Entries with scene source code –

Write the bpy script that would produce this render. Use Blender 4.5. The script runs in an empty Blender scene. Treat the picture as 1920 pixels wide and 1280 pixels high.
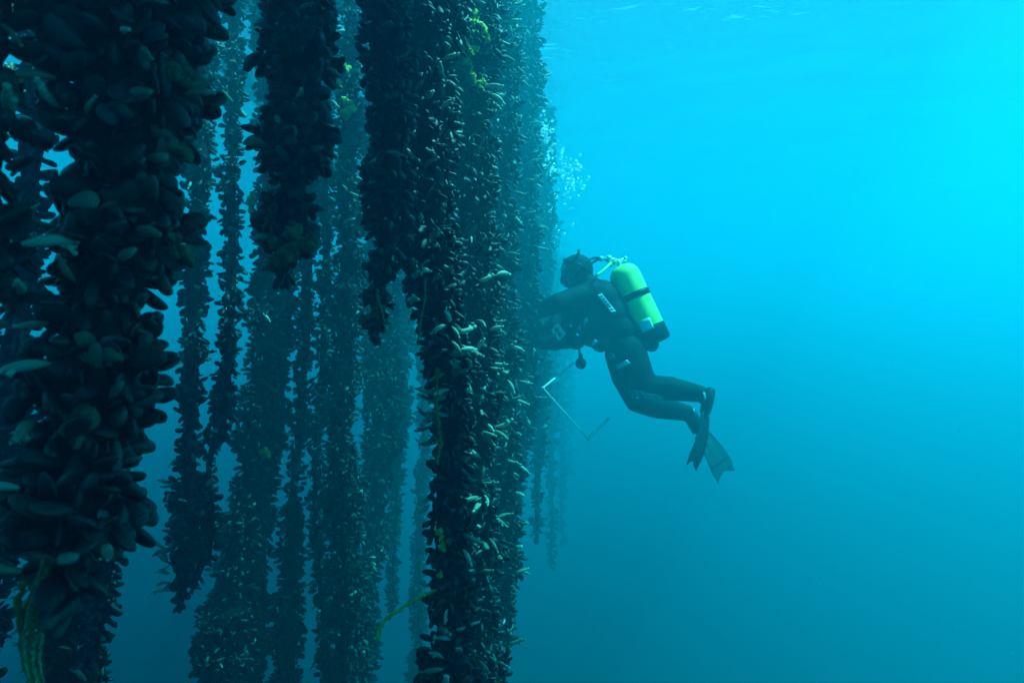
import bpy, bmesh, math, random
import numpy as np
from mathutils import Vector, Matrix, Quaternion

# ------------------------------------------------------------------ camera, sky, sun, exposure
S = bpy.context.scene
COL = S.collection
PITCH = math.radians(6.5)
cam = bpy.data.objects.new('camera', bpy.data.cameras.new('camera'))
COL.objects.link(cam); S.camera = cam
cam.data.sensor_width = 36; cam.data.lens = 24
cam.data.clip_start = .02; cam.data.clip_end = 500
cam.rotation_euler = (math.pi / 2 + PITCH, 0, 0)
cam.data.dof.use_dof = True; cam.data.dof.focus_distance = 3.2; cam.data.dof.aperture_fstop = 5.0

SURF = 3.0                                     # the sea surface, metres above the camera
SEABED = -14.0
SUN_EL, SUN_AZ = math.radians(62), math.radians(101)
W = bpy.data.worlds.new('World'); S.world = W; W.use_nodes = True
nt = W.node_tree
sky = nt.nodes.new('ShaderNodeTexSky'); sky.sky_type = 'NISHITA'; sky.sun_disc = False
sky.sun_elevation = SUN_EL; sky.sun_rotation = SUN_AZ
nt.links.new(sky.outputs[0], nt.nodes['Background'].inputs[0])
nt.nodes['Background'].inputs[1].default_value = .12
sl = bpy.data.lights.new('sun', 'SUN'); sl.energy = 5; sl.angle = math.radians(.6); sl.color = (1, .97, .92)
sun = bpy.data.objects.new('sun', sl); COL.objects.link(sun)
sun.rotation_euler = Vector((math.sin(SUN_AZ) * math.cos(SUN_EL), math.cos(SUN_AZ) * math.cos(SUN_EL),
                             math.sin(SUN_EL))).to_track_quat('Z', 'Y').to_euler()
S.view_settings.view_transform = 'Standard'; S.view_settings.look = 'None'
S.view_settings.gamma = 1; S.view_settings.exposure = 2.2
S.cycles.use_denoising = True
try: S.cycles.denoiser = 'OPENIMAGEDENOISE'
except Exception: pass
S.cycles.volume_bounces = 0; S.cycles.max_bounces = 5; S.cycles.diffuse_bounces = 2
S.cycles.use_adaptive_sampling = True; S.cycles.adaptive_threshold = .01

rng = np.random.default_rng(7); random.seed(7)

# ------------------------------------------------------------------ helpers
CP, SP = math.cos(PITCH), math.sin(PITCH)
def at(px, py, Y):
    """a point of the place, Y metres in front of the camera, seen in direction (px, py)"""
    x, z = (px - 960) / 1280, -(py - 640) / 1280
    r = Vector((x, CP - z * SP, SP + z * CP))
    return r * (Y / r.y)

def tag(o, label=None, cat=None, group=None, kind=None):
    if label: o['label'] = label
    if cat: o['category'] = cat
    if group: o['group'] = group
    if kind: o['kind'] = kind
    return o

def link(name, mesh, m=None, parent=None):
    o = bpy.data.objects.new(name, mesh); COL.objects.link(o)
    if m is not None and not len(mesh.materials): mesh.materials.append(m)
    if parent is not None: o.parent = parent; o.matrix_parent_inverse = Matrix.Translation(-parent.location)
    return o

def empty(name, loc, label, cat, group=None):
    o = bpy.data.objects.new(name, None); COL.objects.link(o); o.location = loc
    o.empty_display_size = .05
    return tag(o, label, cat, group)

def np_mesh(name, V, F, attrs=None, smooth=True):
    """V (n,3), F list of (k,4) or (k,3) int arrays"""
    me = bpy.data.meshes.new(name)
    me.vertices.add(len(V)); me.vertices.foreach_set('co', np.asarray(V, np.float32).ravel())
    loops = np.concatenate([f.ravel() for f in F]).astype(np.int32)
    tot = np.concatenate([np.full(len(f), f.shape[1], np.int32) for f in F])
    st = np.concatenate([[0], np.cumsum(tot)[:-1]]).astype(np.int32)
    me.loops.add(len(loops)); me.loops.foreach_set('vertex_index', loops)
    me.polygons.add(len(tot)); me.polygons.foreach_set('loop_start', st); me.polygons.foreach_set('loop_total', tot)
    me.update(calc_edges=True)
    me.polygons.foreach_set('use_smooth', np.full(len(tot), smooth))
    for k, a in (attrs or {}).items():
        at_ = me.attributes.new(k, 'FLOAT', 'POINT'); at_.data.foreach_set('value', np.asarray(a, np.float32))
    me.validate()
    return me

def tube_arrays(pts, radii, n=8, base=0, flat=1.0):
    pts = np.array([tuple(p) for p in pts], float); k = len(pts)
    radii = np.broadcast_to(np.asarray(radii, float), (k,))
    t = np.gradient(pts, axis=0); t /= np.linalg.norm(t, axis=1)[:, None] + 1e-12
    ref = np.array([0, 1.0, 0]) if abs(t[0][1]) < .8 else np.array([1.0, 0, 0])
    V = []
    u = np.cross(t[0], ref); u /= np.linalg.norm(u)
    for i in range(k):
        u = u - t[i] * np.dot(u, t[i]); u /= np.linalg.norm(u) + 1e-12
        w = np.cross(t[i], u)
        a = np.linspace(0, 2 * math.pi, n, endpoint=False)
        V.append(pts[i] + radii[i] * (np.cos(a)[:, None] * u + flat * np.sin(a)[:, None] * w))
    V = np.concatenate(V + [pts[:1] - t[0] * radii[0] * .4, pts[-1:] + t[-1] * radii[-1] * .4])
    i, j = np.meshgrid(np.arange(k - 1), np.arange(n), indexing='ij'); i = i.ravel(); j = j.ravel(); j2 = (j + 1) % n
    Q = np.stack([i * n + j, i * n + j2, (i + 1) * n + j2, (i + 1) * n + j], 1)
    j = np.arange(n); j2 = (j + 1) % n
    T = np.concatenate([np.stack([np.full(n, k * n), j2, j], 1), np.stack([np.full(n, k * n + 1), (k - 1) * n + j, (k - 1) * n + j2], 1)])
    return V, Q + base, T + base

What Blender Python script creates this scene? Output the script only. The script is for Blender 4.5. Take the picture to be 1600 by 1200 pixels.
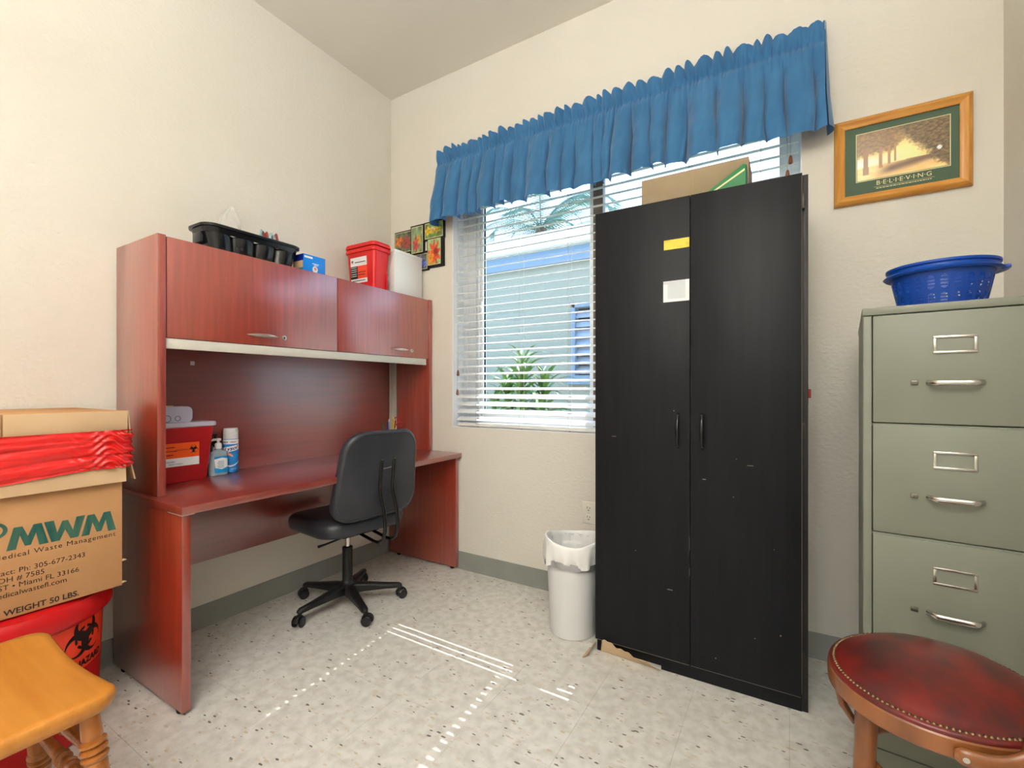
import bpy, bmesh, math, random
from mathutils import Matrix, Vector, noise
from math import sin, cos, pi, radians as rad
random.seed(7)
for o in list(bpy.data.objects): bpy.data.objects.remove(o)
S = bpy.context.scene
COL = S.collection

# ------------------------------------------------------------------ camera
cd = bpy.data.cameras.new('camera'); cam = bpy.data.objects.new('camera', cd); COL.objects.link(cam)
cam.location = (2.362, -2.297, 1.12)
cam.rotation_euler = (rad(90), 0, rad(31.1))
cd.sensor_width = 36.0; cd.lens = 36.0 * 720 / 1600
cd.shift_y = 7 / 1600.0
cd.clip_start = 0.02
S.camera = cam

# ------------------------------------------------------------------ light
SUN = Vector((0.083, -1.0, -1.28)).normalized()
w = bpy.data.worlds.new('world'); S.world = w; w.use_nodes = True
nt = w.node_tree; nt.nodes.clear()
out = nt.nodes.new('ShaderNodeOutputWorld'); bg = nt.nodes.new('ShaderNodeBackground')
tc = nt.nodes.new('ShaderNodeTexCoord'); sx = nt.nodes.new('ShaderNodeSeparateXYZ'); rp = nt.nodes.new('ShaderNodeValToRGB')
nt.links.new(tc.outputs['Generated'], sx.inputs[0]); nt.links.new(sx.outputs['Z'], rp.inputs[0])
rp.color_ramp.elements[0].position = 0.0; rp.color_ramp.elements[0].color = (0.66, 0.82, 1.0, 1)
rp.color_ramp.elements[1].position = 0.8; rp.color_ramp.elements[1].color = (0.34, 0.58, 1.0, 1)
nt.links.new(rp.outputs[0], bg.inputs[0]); nt.links.new(bg.outputs[0], out.inputs[0])
bg.inputs[1].default_value = 4.6

sd = bpy.data.lights.new('sun', 'SUN'); so = bpy.data.objects.new('sun', sd); COL.objects.link(so)
sd.energy = 9.0; sd.color = (1.0, 0.95, 0.88); sd.angle = rad(0.25)
so.rotation_euler = SUN.to_track_quat('-Z', 'Y').to_euler()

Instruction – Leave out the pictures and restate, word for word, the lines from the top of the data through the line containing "cam.data.dof.use_dof = True;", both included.

Expected answer –
Write the bpy script that would produce this render. Use Blender 4.5. The script runs in an empty Blender scene. Treat the picture as 1920 pixels wide and 1280 pixels high.
import bpy, bmesh, math, random
import numpy as np
from mathutils import Vector, Matrix, Quaternion

# ------------------------------------------------------------------ camera, sky, sun, exposure
S = bpy.context.scene
COL = S.collection
PITCH = math.radians(6.5)
cam = bpy.data.objects.new('camera', bpy.data.cameras.new('camera'))
COL.objects.link(cam); S.camera = cam
cam.data.sensor_width = 36; cam.data.lens = 24
cam.data.clip_start = .02; cam.data.clip_end = 500
cam.rotation_euler = (math.pi / 2 + PITCH, 0, 0)
cam.data.dof.use_dof = True; cam.data.dof.focus_distance = 3.2; cam.data.dof.aperture_fstop = 5.0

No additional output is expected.